## BEGIN

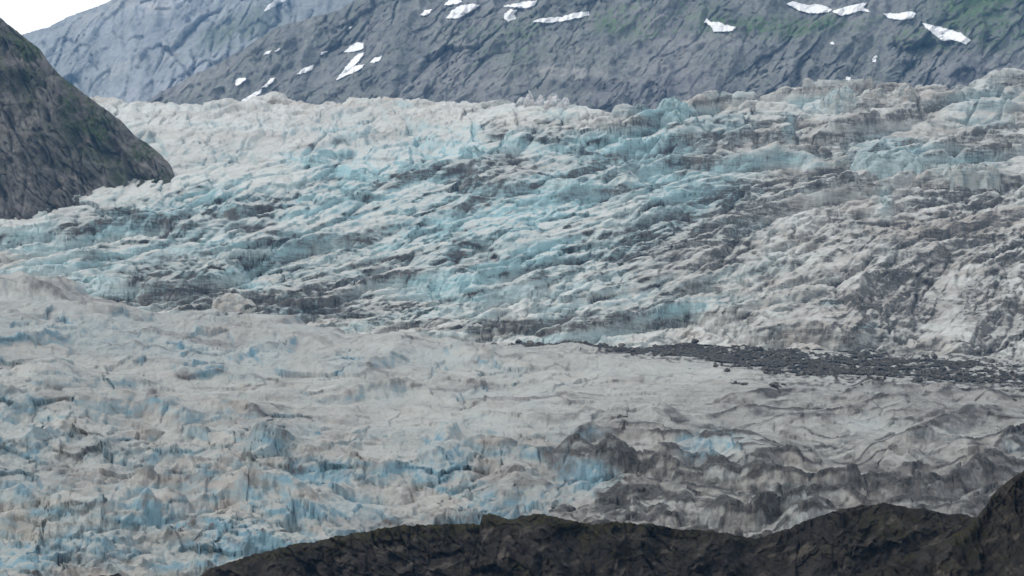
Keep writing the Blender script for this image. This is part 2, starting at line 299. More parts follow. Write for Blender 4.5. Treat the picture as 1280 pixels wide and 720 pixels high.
# ------------------------------------------------------------------ TONGUE
CREST = [(-240, 340), (0, 354), (60, 364), (130, 378), (200, 394), (270, 402), (340, 406), (400, 414), (470, 426), (540, 432), (600, 434), (760, 436), (900, 438), (1060, 442), (1180, 448), (1280, 452), (1520, 456)]
def tongue_Y(V, top):
    t = (V - top) / (770 - top)
    return np.interp(t, [-.05, 0, .08, .2, .35, .55, .75, 1.0], [3650, 3480, 3150, 2850, 2500, 2150, 1850, 1600])
def tongue():
    u1 = ucols(1.2); nr = 960
    top = smooth1(curve(u1, CREST), 31)
    tt = np.linspace(0, 1, nr - 40)
    V = 770 + (top[None, :] - 770) * tt[:, None]
    V = np.concatenate([V, np.repeat(top[None, :], 40, 0)]).astype(F32)
    U = np.repeat(u1[None, :], nr, 0).astype(F32); T = np.repeat(top[None, :], nr, 0)
    Yb = tongue_Y(V, T)
    back = np.concatenate([np.zeros(nr - 40), np.arange(1, 41) / 40.0])[:, None]
    h = (V - T)                      # rows below the brow of the tongue
    low = ss(60, 190, h)             # 0 on the smooth upper part, 1 among the seracs of the front
    low = np.clip(low + .5 * blobs(U, V, [(100, 440, 200, 40, -8, .25), (1150, 510, 200, 24, 0, .8), (1080, 540, 260, 50, 0, .7)]), 0, 1)
    wx = fbm(U / 130, V / 40, 4, 211); wy = fbm(U / 120, V / 36, 4, 223); fw = fbm(U / 36, V / 12, 4, 231)
    # waves of ice: sharp crests, steep fronts
    tilt = np.interp(U, [-240, 300, 640, 900, 1280], [-.03, .02, -.02, -.03, .02])
    D = V + tilt * (U - 640)
    CR = []
    def waves(L, W, seed, front=.30, pw=1.5):
        ph = -(D / L) + 1.3 * fbm(U / W, V / (L * 1.9), 3, seed) + .12 * fw
        k = np.floor(ph); f = ph - k
        p = np.where(f < front, (f / front) ** .9, (1 - (f - front) / (1 - front)) ** pw)
        pk = ridged(U / (W * 1.1) + k * 5.17, k * 2.3 + V / (L * 8), 2, seed + 9, sharp=.5)
        amp = (.35 + .75 * pk) * (.15 + .95 * ss(-.4, .4, noise(U / (W * .9) + k * 3.3, k * 1.7 + 0 * U, seed + 3)))
        CR.append((f - front, ss(.25, .7, amp))); return p * amp
    w1 = waves(42, 300, 241, .20); w2 = waves(21, 170, 251, .24, 1.3); w3 = waves(10, 90, 261, .3, 1.2); w4 = waves(5, 60, 265, .4, 1.2)
    rt = ss(560, 860, U + .5 * (V - 560))
    rg = ridged(U / 150 + .5 * wx, V / 34 + .5 * wy, 3, 271, .42); pkz = ss(120, 200, h) * ss(900, 700, U)
    sp = ridged(U / 52 + .5 * wx, V / 19 + .5 * wy, 4, 273)
    F1, F2, cid, ox, oy = worley(U / 60 + .35 * fw, V / 17 + .35 * wy, 275)
    fr = (cid - .5) + ox * (np.sin(cid * 40)) * .9 - .5 * ss(.15, 0, F2 - F1)
    scale = Yb / 2100.0
    # smooth flow lines on the brow, fanning away to the right
    fl = fbm((U + 3 * h) / 260, (h + .02 * U) / 7.0 + 1.2 * wx, 4, 281)
    fl2 = ridged((U + 2 * h) / 150, (h - .01 * U) / 13.0 + 1.2 * wx, 3, 285)
    z = low * ((21 - 4 * rt) * w1 + (10 + 7 * rt) * w2 + 3.6 * w3 + .8 * w4 + 4 * rg + 4.5 * facets(U / 44 + .4 * fw, V / 11 + .4 * wy, 371, .2)  + pkz * 4 * sp) + (1 - low) * (2.0 * facets(U / 60 + .5 * fw, V / 9 + .5 * wy, 381, .15) + .8 * facets(U / 22, V / 4.5, 385, .2)) + (1 - low) * (2.6 * fl + 4.0 * fl2 + 11 * w1 * ss(900, 500, U) + 6 * w2 * ss(1000, 600, U) + 2 * w2) + 5 * wy * (.4 + low) + 1.0 * fbm(U / 22, V / 5, 4, 291) * (.5 + low) + .3 * fbm(U / 6, V / 2.5, 2, 295)
    slab = (fbm(U / 110 + .6 * wx, D / 26 + .6 * wy, 3, 299) * 8 + 5 * facets(U / 75 + .5 * fw, D / 15 + .4 * wy, 298, .2)) * (1 - low) * ss(5, 40, h) * ss(1000, 600, U)
    z = (z + slab) * (.6 + .4 * scale) * (1 - .35 * np.clip(blobs(U, V, [(260, 520, 420, 70, 0, 1.0)]), 0, 1))
    # placed forms: fins, the ice cave wall, mounds
    B = [(885, 548, 40, 16, 0, -16), (1110, 590, 60, 14, -6, 15), (940, 590, 40, 10, -4, 10), (1010, 540, 60, 12, 0, 12), (1120, 530, 50, 10, 0, 10), (560, 560, 14, 18, 0, 16), (200, 610, 26, 16, 0, 14), (330, 575, 18, 14, 0, 12),
         (640, 620, 36, 24, 0, 16), (720, 600, 20, 16, 0, 12), (770, 585, 22, 14, 0, 10), (350, 660, 60, 16, 0, 14), (270, 640, 30, 16, 0, 10), (90, 565, 50, 16, 0, 9), (90, 520, 100, 20, 0, 12), (1200, 590, 50, 16, -20, 14), (1170, 510, 30, 8, 0, 9), (50, 480, 60, 12, 0, 8), (550, 600, 40, 12, 0, 10), (420, 630, 40, 12, 0, 8), (820, 525, 20, 7, 0, 10)]
    z = z + blobs(U, V, B, (12 * fw, 6 * wx))
    z = z * (1 - .55 * blobs(U, V, [(1100, 465, 330, 17, -3, 1.0)]))
    Vm = V - z * FPX / Yb * (1 - back); Dm = D + Vm - V
    k_ = (.35 + .65 * low) * scale * (1 - .4 * rt)
    n2 = k_ * (3.6 * facets(U / 46 + .4 * fw, Vm / 21 + .3 * wy, 391, .2) + 1.4 * facets(U / 18 + .4 * fw, Vm / 10 + .3 * wy, 393, .25) + .6 * facets(U / 6, Vm / 4, 395, .2) + 1.2 * fbm(U / 20, Vm / 12, 4, 397)) * (.4 + .8 * ss(-.3, .3, fbm(U / 120, Vm / 50, 3, 399)))
    z = z + .45 * n2
    X, Y, Z = at(U, V, Yb + back * 420)
    dn = back * 420
    X0, Y0, Z0 = at(U, V, Yb)
    Z = np.where(back > 0, Z0 - dn * .22, Z0) + z * (1 - back * .7)
    Y = Y - low * (6 * w1 + 3 * w2) + 2 * wx - 1.2 * n2 * (1 - back)
    N = normals(X, Y, Z); nz = boxblur(N[..., 2], 1)
    cap = ss(.55, .9, nz); face = ss(.85, .5, nz)
    conv = Z - boxblur(Z, 5); crest = ss(.7, 2.6, conv)
    dr = ss(560, 900, U + .5 * (Vm - 560)) * ss(468, 492, Vm)            # right-hand side of the front: darker overall, debris on its crests
    W = (16 * wx + 6 * fw, 8 * wy + 3 * fw)
    vein = ss(.80, .97, ridged(U / 120 + .8 * wx, Dm / 20 + 1.0 * wy, 3, 351, .4)) * ss(-.1, .3, fbm(U / 90, Vm / 30, 3, 353)) + .7 * ss(.82, .97, ridged(U / 46 + .5 * fw, (Dm + .2 * U) / 13 + .6 * wy, 2, 355, .4)) * ss(.0, .35, fbm(U / 60, Vm / 24, 3, 357))
    line = sum(np.exp(-(f / wd_) ** 2) * a_ * w_ for (f, a_), wd_, w_ in zip(CR[:3], (.03, .05, .08), (1, .8, .5))) * ss(-.2, .2, fbm(U / 50, Vm / 12, 3, 361))
    dirt = .14 + .75 * vein + .55 * line + .56 * dr + blobs(U, Vm, [(60, 590, 80, 20, 0, .4), (230, 470, 16, 6, 0, .9), (200, 590, 60, 12, -10, .35), (50, 490, 60, 8, 0, .3), (640, 650, 80, 20, 0, .5), (500, 660, 60, 14, 0, .5), (630, 600, 30, 20, 0, .5), (700, 590, 30, 14, 0, .5),
                                  (790, 530, 60, 12, 0, .4), (1110, 595, 60, 20, -10, .8), (1180, 610, 60, 20, -20, .6), (1200, 520, 70, 16, 0, .4), (130, 560, 60, 14, 0, .3), (320, 520, 60, 14, 0, .3), (560, 480, 100, 12, 0, .25), (130, 700, 60, 20, 0, .3)], W)  # strongest blob here paints shadow on the big right-hand mound
    dirt = dirt + .3 * ss(.05, .5, fbm(U / 70, Vm / 20, 4, 301)) * (1 - dr)
    dirt = dirt * (.6 + .5 * face)
    pale = np.clip(blobs(U, Vm, [(890, 556, 55, 17, 0, 1.2), (735, 600, 40, 24, 0, .9), (1080, 530, 40, 12, 0, .8), (1030, 560, 60, 12, 0, .6), (650, 640, 50, 26, 0, .8), (1010, 590, 50, 12, 0, .6), (1190, 545, 60, 12, 0, .6), (960, 620, 50, 8, 0, .6)], W), 0, 1)
    dirt = dirt * (1 - .8 * pale)
    blue = .60 * ss(-.3, .3, fbm(U / 100, Vm / 30, 4, 311)) * (1 - .5 * ss(650, 850, U)) + .35 * ss(0, .3, fbm(U / 34, Vm / 14, 3, 313)) * (1 - .6 * dr) * (1 - .6 * dr) + blobs(U, Vm, [(870, 560, 22, 14, 0, 1.3), (900, 545, 50, 18, 0, .8), (370, 640, 8, 14, 0, 1.1), (410, 640, 45, 12, 0, .9), (270, 658, 10, 9, 0, 1.2), (390, 595, 50, 12, 0, .8), (560, 570, 30, 20, 0, .9), (530, 590, 50, 14, 0, .8),
           (425, 595, 12, 10, 0, .9), (240, 515, 50, 8, -6, .8), (190, 500, 30, 5, 0, .6), (380, 540, 20, 14, 0, .7), (650, 640, 50, 24, 0, .6), (735, 600, 40, 22, 0, .8), (660, 505, 24, 5, 0, .6), (690, 540, 40, 8, 0, .45), (150, 430, 170, 24, -8, .6), (350, 440, 130, 16, -8, .5), (100, 400, 120, 16, -8, .4),
           (50, 600, 40, 24, 0, .3), (180, 640, 40, 30, 0, .4), (290, 680, 50, 30, 0, .7), (340, 670, 40, 30, 0, .5), (1080, 530, 36, 12, 0, .5), (1100, 490, 40, 5, 0, .5), (610, 635, 10, 26, 0, .8), (100, 690, 60, 20, 0, .3), (30, 700, 30, 20, 0, .5), (460, 640, 30, 20, 0, .5), (950, 480, 60, 6, 0, .2), (1270, 555, 20, 20, 0, .4)], (8 * wx + 3 * fw, 4 * wy + 2 * fw))
    blue = blue * (.5 + .7 * face) * (1 - .3 * cap)
    crest = ss(.3, 1.8, conv) ; ck = low * sum(ss(-.07 - .04 * i, -.01, f + .03 * fw) * ss(.16, .04, f) * a_ * (1., 1., .6)[i] for i, (f, a_) in enumerate(CR[:3]))
    deb_shade = dr * (1 - .75 * pale) * (1.9 * ck * ss(-.35, .05, fbm(U / 40, Vm / 14, 4, 363)) + .4 * crest * low + .45 * low * ss(.6, 1., cap) * ss(-.1, .35, fbm(U / 26, Vm / 8, 4, 321))) + .25 * crest * ss(640, 700, Vm) * ss(.0, .4, fbm(U / 30, Vm / 10, 3, 325))
    deb_shade = deb_shade + .8 * blobs(U, Vm, [(1110, 598, 50, 12, -12, .9), (1190, 590, 50, 8, -35, .7), (930, 615, 60, 8, -12, .8), (1000, 560, 60, 4, 0, .7), (990, 515, 60, 5, 0, .7), (1210, 517, 30, 7, 0, .9), (870, 600, 40, 5, 0, .6), (705, 565, 14, 3, 0, 1), (555, 645, 12, 4, 0, .9), (510, 660, 30, 4, 0, .7), (160, 700, 10, 4, 0, .9), (780, 630, 40, 5, 10, .8), (1250, 580, 30, 6, 0, .7), (1040, 560, 40, 5, 0, .6), (900, 535, 60, 4, -6, .9)], W) * ss(-.35, .15, fbm(U / 16, Vm / 5, 3, 331))  # debris streaks; the first blob is the big right mound's shadow, painted in
    mband = ss(900, 1000, U) * ss(0, 6, h) * ss(70, 30, h) + ss(640, 800, U) * ss(0, 3, h) * ss(26, 8, h)
    deb_shade = deb_shade + 1.0 * mband * ss(-.1, .25, fbm(U / 9, Vm / 2.6, 4, 343) + .5 * fbm(U / 70, Vm / 6, 3, 345))
    deb_shade = deb_shade + .5 * ss(.3, .6, fbm(U / 60, h / 5, 4, 341)) * blobs(U, Vm, [(1150, 475, 200, 30, 0, .7), (800, 440, 200, 6, 0, .5)])
    fl_ = ss(.15, .5, fl) * (1 - low)
    dirt = dirt + .60 * fl_ ; cap = cap * (1 - .35 * low)
    return U, V, X, Y, Z, dirt, blue, cap, deb_shade
TU, TV, TX, TY, TZ, a, b, c, d = tongue()
sheet('glacier_tongue', TX, TY, TZ, M_tong, (a, b, c, d))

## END

BRIEF:
Gather each line of the listing that holds the string "part".

EXERCISE RESULT:
Keep writing the Blender script for this image. This is part 2, starting at line 299. More parts follow. Write for Blender 4.5. Treat the picture as 1280 pixels wide and 720 pixels high.
    low = ss(60, 190, h)             # 0 on the smooth upper part, 1 among the seracs of the front